Les études vidéoludiques fonctionnent selon le même principe. Prenons un thème développé par Jesper Juul dans A Casual Revolution (2009). Imaginons, par exemple, que je souhaite analyser un jeu pour démontrer qu’il correspond à une définition de jeu casual. Je définis dans le cadre de la démonstration le jeu casual comme, disons, un jeu qui n’offre pas la possibilité à son joueur de développer de larges compétences. L’hypothèse falsifiante de cet énoncé est ce qui la réfuterait: « On peut développer des compétences à ce jeu lorsqu’on y joue intensivement ». Alors, pour corroborer le plus possible l’énoncé initial, il faudra s’assurer que personne ne puisse tenir sérieusement l’hypothèse falsifiante comme vraie (ce que Juul démontre par ailleurs comme étant, en fait, faux pour la plupart des jeux dits casual).

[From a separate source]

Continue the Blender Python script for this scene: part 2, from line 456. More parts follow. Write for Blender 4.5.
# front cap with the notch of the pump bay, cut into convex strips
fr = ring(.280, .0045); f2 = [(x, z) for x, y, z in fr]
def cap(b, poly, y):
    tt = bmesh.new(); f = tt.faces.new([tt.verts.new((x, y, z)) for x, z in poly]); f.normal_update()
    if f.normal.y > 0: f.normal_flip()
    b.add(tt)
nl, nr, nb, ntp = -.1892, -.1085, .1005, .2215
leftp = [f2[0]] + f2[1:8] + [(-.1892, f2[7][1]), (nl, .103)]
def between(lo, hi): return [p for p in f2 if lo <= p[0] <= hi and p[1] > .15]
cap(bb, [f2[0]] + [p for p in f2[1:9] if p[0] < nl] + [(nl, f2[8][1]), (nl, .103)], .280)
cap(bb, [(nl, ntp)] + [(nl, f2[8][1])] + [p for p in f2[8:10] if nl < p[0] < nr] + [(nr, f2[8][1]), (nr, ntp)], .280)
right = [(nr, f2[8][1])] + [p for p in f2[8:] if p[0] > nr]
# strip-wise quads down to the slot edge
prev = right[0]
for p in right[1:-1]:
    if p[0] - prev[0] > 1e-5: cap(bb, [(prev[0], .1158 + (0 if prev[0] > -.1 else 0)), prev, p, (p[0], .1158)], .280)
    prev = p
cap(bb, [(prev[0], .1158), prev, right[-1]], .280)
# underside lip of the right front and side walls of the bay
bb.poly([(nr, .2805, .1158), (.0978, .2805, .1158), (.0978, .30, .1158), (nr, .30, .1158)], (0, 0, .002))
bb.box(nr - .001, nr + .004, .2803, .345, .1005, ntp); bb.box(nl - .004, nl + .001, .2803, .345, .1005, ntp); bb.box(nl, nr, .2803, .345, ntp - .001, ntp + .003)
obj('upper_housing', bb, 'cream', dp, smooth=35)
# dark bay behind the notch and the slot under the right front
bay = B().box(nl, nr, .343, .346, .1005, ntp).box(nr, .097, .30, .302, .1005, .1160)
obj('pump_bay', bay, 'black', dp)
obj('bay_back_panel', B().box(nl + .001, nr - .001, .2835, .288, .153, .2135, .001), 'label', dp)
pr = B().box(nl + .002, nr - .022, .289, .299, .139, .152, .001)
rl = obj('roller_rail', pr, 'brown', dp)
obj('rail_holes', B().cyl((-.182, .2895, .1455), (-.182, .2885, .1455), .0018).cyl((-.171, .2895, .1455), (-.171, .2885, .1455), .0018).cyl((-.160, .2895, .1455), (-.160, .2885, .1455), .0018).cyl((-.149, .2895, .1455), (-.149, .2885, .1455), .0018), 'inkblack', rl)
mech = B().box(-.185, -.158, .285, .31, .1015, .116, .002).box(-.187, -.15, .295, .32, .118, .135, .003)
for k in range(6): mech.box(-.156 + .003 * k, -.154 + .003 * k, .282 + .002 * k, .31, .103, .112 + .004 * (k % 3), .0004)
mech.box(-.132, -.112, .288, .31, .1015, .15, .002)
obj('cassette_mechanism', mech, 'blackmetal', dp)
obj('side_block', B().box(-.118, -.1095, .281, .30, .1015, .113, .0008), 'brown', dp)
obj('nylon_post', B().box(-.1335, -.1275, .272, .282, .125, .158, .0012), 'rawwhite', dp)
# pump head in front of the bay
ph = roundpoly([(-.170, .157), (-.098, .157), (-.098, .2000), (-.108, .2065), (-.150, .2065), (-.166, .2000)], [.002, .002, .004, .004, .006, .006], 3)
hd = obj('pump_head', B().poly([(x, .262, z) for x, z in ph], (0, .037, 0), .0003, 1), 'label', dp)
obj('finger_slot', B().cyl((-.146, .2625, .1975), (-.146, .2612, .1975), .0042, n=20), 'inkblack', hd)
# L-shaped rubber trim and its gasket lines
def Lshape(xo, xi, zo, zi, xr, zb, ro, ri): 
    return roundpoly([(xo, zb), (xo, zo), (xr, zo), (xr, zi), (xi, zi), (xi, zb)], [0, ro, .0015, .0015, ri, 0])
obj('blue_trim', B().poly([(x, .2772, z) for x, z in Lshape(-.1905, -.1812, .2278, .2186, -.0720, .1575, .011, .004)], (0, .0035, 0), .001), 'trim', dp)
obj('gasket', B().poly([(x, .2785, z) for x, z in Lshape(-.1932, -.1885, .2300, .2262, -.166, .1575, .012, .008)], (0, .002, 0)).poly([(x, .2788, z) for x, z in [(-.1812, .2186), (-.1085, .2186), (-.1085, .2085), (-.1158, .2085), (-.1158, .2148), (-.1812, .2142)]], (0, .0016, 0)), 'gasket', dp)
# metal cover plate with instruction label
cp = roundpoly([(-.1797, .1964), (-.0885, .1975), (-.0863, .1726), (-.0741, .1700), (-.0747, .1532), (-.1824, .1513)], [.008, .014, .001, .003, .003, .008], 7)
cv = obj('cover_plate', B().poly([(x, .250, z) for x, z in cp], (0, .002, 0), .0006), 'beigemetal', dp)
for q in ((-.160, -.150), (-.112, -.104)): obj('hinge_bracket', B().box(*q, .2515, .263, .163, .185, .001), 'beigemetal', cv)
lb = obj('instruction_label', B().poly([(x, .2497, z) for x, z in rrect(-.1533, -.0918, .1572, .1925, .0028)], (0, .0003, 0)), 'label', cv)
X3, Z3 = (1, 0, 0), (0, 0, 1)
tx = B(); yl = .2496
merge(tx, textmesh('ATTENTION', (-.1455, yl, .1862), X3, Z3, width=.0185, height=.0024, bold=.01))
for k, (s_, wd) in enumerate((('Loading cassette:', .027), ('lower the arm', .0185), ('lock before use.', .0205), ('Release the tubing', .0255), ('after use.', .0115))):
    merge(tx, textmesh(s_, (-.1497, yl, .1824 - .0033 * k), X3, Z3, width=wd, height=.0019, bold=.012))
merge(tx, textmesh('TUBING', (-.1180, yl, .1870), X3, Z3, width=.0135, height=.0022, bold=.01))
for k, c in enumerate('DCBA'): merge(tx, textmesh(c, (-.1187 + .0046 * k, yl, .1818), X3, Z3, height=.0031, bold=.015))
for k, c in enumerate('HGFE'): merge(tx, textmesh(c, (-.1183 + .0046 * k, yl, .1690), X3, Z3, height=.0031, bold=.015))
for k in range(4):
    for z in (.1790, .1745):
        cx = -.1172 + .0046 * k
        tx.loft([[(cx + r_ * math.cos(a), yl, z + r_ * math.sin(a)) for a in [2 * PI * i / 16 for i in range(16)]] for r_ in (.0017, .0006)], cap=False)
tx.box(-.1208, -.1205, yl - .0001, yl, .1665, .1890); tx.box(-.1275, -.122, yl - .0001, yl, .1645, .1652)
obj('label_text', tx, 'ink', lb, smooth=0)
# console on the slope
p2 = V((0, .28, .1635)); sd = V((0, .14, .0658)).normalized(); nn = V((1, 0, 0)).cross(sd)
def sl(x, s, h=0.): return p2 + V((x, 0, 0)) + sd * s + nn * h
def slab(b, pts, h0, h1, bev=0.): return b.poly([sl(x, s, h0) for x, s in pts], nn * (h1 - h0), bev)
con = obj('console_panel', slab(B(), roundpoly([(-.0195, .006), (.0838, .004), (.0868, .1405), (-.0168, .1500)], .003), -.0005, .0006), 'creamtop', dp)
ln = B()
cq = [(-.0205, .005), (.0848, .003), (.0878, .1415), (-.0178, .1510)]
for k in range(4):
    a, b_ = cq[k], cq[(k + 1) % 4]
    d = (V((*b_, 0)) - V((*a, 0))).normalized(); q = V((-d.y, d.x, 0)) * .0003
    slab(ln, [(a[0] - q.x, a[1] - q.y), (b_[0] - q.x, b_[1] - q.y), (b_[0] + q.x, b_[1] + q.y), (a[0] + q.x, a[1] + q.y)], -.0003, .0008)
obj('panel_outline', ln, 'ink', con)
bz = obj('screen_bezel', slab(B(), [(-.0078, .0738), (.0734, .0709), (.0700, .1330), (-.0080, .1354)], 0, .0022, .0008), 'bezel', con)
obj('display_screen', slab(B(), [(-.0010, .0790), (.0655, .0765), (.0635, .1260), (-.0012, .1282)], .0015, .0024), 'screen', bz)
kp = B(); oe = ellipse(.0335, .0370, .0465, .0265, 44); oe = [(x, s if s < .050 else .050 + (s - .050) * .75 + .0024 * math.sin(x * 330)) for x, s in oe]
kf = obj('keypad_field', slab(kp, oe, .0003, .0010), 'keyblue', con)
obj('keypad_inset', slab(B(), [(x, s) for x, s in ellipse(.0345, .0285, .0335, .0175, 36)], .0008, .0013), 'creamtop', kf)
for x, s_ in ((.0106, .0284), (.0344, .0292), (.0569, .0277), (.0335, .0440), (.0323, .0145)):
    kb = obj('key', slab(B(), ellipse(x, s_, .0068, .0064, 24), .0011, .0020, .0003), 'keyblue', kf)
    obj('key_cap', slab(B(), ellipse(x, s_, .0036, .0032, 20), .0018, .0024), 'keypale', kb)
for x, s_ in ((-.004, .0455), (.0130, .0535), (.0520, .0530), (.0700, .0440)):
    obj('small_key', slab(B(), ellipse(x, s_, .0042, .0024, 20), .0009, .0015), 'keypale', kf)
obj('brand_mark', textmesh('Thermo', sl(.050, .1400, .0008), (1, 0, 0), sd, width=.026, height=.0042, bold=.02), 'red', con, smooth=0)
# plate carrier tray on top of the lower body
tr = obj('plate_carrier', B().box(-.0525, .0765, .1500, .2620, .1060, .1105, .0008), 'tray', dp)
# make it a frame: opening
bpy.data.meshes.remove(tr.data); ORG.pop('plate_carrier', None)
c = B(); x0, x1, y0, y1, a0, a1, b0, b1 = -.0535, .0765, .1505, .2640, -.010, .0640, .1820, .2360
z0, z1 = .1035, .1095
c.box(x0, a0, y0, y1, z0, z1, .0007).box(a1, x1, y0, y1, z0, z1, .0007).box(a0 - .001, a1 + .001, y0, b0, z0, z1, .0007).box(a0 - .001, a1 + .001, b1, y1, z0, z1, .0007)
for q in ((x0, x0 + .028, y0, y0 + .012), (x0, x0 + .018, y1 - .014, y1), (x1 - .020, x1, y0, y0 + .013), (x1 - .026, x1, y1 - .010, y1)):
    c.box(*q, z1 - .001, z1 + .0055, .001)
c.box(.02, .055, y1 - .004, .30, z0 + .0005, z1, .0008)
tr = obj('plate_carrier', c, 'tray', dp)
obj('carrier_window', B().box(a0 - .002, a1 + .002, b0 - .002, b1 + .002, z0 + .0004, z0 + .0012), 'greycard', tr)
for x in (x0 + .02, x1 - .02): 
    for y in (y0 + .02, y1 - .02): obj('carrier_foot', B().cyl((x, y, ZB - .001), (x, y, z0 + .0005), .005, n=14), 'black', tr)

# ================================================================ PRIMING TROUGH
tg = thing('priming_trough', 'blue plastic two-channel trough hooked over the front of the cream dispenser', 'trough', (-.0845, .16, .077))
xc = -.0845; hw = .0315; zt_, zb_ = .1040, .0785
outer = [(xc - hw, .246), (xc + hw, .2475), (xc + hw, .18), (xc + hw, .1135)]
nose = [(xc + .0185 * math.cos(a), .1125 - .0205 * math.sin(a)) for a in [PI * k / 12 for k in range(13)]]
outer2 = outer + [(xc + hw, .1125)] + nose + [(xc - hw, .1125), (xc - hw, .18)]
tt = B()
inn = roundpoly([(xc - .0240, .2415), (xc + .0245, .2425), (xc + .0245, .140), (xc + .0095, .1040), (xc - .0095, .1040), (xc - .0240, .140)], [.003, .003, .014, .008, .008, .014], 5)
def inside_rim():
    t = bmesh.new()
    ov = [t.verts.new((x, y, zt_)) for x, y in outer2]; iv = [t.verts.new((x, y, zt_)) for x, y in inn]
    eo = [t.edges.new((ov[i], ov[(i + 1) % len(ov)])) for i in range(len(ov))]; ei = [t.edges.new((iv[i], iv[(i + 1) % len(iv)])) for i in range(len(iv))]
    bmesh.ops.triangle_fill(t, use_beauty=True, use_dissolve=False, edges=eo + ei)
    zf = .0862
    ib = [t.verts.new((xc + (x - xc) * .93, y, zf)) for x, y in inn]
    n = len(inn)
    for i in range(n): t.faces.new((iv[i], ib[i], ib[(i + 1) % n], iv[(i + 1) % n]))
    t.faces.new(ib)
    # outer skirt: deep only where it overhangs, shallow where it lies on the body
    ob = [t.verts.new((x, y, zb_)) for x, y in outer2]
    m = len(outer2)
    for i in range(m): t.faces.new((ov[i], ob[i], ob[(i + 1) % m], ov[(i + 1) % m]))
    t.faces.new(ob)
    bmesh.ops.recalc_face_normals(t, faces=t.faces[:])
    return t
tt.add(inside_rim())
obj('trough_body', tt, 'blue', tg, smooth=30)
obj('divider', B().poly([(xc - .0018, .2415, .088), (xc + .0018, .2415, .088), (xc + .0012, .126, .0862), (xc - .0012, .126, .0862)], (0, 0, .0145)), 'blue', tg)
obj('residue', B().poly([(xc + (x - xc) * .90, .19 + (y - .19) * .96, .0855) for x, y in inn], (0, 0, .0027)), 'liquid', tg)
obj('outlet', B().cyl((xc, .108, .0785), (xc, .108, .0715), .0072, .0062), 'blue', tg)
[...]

Bien sûr, de nombreuses questions en sciences humaines n’ont pas une aussi grande prétention à l’universalité; elles impliquent souvent une subjectivité. Par contre, cette subjectivité reste objective en soi: si je suis un joueur de StarCraft et que je parle du jeu, les autres joueurs qui ont une connaissance du jeu semblable à la mienne vont pouvoir comprendre et accepter comme vrais plusieurs des énoncés que je propose sans que je doive les expliquer outre mesure. Tant et aussi longtemps que le doute sur un énoncé est sincère, il sera un questionnement valable. Mais même un énoncé qui ne vaut que pour une communauté de joueurs extrêmement précise reste un énoncé scientifique valable; l’ethnographie en a fait très souvent sa spécialisation.
J’ai alors pu présenter la méthode que j’ai choisi de mettre de l’avant comme moyen de faire des études vidéoludiques dans le cadre de ce cours, soit l’analyse de jeu vidéo. On y reviendra très bientôt pour la suite des choses.
Références
Juul, Jesper. 2009. A Casual Revolution: Reinventing Video Games and Their Players. Cambridge, MA: MIT Press.
Popper, Karl. [1935] 2002. The Logic of Scientific Discovery. London/New York: Routledge.